──────── Record list
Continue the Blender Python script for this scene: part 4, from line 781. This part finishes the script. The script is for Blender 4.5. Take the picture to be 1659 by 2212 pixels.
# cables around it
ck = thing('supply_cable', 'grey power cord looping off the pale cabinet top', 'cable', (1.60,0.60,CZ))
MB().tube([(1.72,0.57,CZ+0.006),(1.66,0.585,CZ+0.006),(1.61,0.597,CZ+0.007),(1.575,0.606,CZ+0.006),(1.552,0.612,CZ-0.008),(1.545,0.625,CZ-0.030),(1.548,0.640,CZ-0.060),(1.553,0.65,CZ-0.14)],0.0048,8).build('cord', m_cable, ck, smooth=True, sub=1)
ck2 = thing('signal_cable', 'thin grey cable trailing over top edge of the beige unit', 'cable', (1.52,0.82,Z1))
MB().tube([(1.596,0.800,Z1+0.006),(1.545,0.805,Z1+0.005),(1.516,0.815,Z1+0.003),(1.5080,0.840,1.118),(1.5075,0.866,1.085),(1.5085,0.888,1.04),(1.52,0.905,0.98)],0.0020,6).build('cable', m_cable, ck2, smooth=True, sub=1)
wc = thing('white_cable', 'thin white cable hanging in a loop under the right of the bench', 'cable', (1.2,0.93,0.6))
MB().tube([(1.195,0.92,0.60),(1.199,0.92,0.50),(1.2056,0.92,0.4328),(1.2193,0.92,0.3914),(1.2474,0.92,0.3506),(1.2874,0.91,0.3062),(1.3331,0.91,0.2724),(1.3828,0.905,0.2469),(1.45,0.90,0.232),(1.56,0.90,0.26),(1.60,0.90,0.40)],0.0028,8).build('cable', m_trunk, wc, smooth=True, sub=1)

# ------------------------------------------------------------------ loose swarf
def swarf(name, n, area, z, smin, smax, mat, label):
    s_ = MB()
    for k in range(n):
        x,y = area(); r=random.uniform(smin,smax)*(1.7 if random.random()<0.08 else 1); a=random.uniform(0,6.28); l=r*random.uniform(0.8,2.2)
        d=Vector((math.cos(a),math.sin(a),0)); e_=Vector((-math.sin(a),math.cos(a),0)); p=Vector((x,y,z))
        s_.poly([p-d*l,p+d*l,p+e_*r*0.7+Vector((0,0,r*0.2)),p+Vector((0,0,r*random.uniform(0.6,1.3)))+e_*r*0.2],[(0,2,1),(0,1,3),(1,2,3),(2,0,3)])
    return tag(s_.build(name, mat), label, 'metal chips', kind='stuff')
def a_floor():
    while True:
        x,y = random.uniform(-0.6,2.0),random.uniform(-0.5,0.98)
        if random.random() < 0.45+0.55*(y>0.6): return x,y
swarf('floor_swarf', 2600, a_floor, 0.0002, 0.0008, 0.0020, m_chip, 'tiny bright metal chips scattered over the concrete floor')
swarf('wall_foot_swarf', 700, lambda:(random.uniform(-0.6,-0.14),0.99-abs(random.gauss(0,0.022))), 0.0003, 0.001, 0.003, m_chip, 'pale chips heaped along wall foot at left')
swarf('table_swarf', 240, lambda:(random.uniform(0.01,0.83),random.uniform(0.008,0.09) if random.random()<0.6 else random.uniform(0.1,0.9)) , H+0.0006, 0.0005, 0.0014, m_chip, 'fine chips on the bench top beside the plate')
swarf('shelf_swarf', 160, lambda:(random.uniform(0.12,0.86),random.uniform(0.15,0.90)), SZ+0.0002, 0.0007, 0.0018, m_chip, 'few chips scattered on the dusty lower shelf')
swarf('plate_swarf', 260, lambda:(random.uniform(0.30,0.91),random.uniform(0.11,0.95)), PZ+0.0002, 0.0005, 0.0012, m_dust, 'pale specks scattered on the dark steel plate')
────────────────
──────── Record list
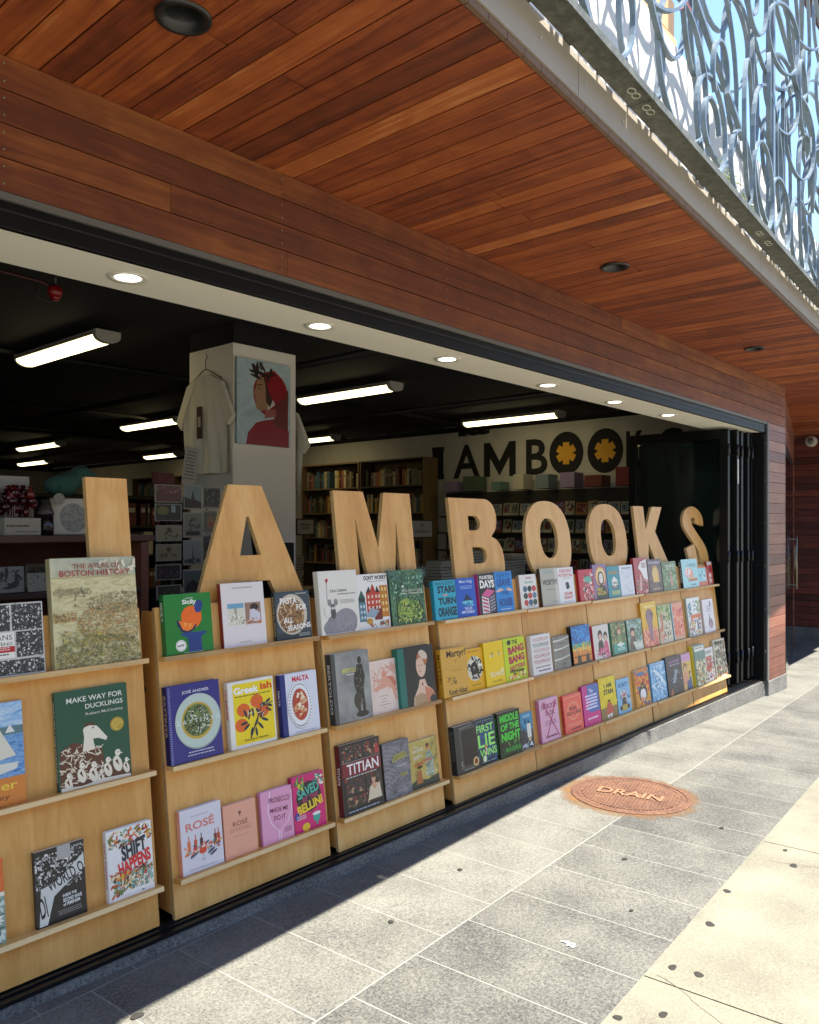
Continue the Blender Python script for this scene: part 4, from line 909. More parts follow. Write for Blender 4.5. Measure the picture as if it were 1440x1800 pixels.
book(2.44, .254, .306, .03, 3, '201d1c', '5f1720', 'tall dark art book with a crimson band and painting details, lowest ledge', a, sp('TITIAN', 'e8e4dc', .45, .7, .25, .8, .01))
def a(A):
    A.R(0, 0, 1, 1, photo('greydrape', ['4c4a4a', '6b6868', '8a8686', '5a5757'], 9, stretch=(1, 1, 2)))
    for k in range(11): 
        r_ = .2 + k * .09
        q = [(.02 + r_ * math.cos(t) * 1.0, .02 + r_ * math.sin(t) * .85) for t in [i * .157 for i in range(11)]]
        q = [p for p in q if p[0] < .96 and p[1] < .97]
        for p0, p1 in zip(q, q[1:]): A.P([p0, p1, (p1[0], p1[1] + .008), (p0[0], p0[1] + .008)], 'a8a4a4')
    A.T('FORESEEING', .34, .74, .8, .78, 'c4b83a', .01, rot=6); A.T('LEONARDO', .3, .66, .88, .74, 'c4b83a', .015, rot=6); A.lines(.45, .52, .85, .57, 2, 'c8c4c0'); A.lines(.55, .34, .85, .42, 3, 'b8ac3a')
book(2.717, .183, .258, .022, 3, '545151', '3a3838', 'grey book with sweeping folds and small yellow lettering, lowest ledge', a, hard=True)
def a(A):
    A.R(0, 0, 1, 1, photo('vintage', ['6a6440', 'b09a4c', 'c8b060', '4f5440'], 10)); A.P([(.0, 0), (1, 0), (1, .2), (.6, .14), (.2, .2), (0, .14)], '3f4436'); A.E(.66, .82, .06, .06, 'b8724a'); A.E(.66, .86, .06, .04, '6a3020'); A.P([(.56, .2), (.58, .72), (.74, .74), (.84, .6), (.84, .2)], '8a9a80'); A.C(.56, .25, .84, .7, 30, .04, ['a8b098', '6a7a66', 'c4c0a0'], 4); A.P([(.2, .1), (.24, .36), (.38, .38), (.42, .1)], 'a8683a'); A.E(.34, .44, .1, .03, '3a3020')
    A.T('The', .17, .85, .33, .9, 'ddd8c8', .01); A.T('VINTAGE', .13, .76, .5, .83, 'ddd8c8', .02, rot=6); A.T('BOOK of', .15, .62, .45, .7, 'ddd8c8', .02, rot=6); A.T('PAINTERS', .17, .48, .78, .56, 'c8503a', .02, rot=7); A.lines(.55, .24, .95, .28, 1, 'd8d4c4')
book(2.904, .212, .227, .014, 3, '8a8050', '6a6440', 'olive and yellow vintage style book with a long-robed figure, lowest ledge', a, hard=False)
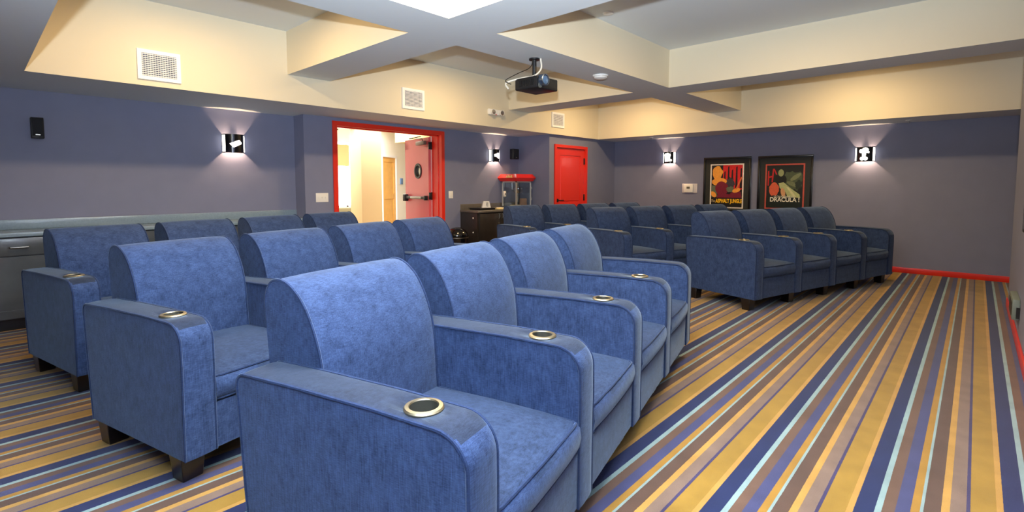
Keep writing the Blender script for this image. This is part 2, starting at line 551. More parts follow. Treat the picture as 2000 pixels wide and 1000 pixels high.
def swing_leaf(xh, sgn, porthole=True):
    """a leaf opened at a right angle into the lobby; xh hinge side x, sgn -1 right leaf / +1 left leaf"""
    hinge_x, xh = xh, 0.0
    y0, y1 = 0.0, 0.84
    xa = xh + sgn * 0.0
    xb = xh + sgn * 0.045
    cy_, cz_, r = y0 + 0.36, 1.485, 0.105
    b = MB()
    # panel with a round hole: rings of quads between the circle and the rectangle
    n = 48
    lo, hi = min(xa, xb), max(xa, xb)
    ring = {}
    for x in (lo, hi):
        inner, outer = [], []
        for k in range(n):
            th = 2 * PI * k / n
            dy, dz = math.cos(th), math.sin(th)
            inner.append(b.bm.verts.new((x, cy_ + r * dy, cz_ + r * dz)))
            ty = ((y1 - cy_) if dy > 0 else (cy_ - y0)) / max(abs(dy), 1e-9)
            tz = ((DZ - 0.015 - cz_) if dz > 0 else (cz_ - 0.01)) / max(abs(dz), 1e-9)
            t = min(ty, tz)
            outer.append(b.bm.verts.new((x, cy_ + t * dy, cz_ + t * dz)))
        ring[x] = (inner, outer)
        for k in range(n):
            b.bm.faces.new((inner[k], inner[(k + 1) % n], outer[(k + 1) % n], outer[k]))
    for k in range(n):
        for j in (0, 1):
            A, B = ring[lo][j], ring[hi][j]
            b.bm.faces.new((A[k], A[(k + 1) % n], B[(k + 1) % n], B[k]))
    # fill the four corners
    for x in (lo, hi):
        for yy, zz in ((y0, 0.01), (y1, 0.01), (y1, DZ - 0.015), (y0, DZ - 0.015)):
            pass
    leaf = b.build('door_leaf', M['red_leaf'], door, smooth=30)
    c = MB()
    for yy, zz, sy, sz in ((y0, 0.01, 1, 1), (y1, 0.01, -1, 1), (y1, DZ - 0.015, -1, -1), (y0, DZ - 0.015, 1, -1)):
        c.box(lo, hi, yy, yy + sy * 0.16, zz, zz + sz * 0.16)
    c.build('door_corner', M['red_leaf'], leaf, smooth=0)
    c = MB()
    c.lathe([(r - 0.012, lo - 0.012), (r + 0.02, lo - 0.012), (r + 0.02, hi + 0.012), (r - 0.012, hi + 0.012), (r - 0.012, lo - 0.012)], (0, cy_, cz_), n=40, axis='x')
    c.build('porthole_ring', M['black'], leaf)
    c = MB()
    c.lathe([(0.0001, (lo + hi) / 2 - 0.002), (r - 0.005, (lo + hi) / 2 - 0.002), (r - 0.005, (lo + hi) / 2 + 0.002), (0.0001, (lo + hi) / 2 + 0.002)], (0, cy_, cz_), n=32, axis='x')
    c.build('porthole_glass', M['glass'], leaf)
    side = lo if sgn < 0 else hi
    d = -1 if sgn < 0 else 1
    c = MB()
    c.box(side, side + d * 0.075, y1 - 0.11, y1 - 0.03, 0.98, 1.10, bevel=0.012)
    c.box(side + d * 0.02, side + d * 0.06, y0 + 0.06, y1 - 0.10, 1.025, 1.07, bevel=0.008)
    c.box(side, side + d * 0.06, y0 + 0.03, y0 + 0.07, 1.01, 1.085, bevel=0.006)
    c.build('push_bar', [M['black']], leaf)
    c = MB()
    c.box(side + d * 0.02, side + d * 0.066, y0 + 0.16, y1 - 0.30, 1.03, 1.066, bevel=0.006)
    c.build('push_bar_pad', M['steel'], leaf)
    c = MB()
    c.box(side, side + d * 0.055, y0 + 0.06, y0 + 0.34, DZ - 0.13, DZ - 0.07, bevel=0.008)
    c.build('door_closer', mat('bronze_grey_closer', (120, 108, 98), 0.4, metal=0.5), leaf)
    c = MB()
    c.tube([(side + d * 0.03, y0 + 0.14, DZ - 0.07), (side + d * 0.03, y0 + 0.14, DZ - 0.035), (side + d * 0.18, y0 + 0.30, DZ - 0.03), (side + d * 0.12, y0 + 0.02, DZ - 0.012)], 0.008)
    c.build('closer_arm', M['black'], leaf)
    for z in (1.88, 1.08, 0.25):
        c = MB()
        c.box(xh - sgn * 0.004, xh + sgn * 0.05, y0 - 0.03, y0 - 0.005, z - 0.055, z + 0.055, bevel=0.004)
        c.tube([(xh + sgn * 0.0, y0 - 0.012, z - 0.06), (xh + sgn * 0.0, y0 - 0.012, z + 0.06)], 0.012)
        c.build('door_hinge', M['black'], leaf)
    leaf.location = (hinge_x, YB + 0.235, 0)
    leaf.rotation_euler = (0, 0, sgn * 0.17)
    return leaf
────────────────
• [Your objective] Look above for lines with the word "from" and copy them all.

• [Exercise response]
Continue the Blender Python script for this scene: part 4, from line 781. This part finishes the script. The script is for Blender 4.5. Take the picture to be 1659 by 2212 pixels.
Continue the Blender Python script for this scene: part 4, from line 909. More parts follow. Write for Blender 4.5. Measure the picture as if it were 1440x1800 pixels.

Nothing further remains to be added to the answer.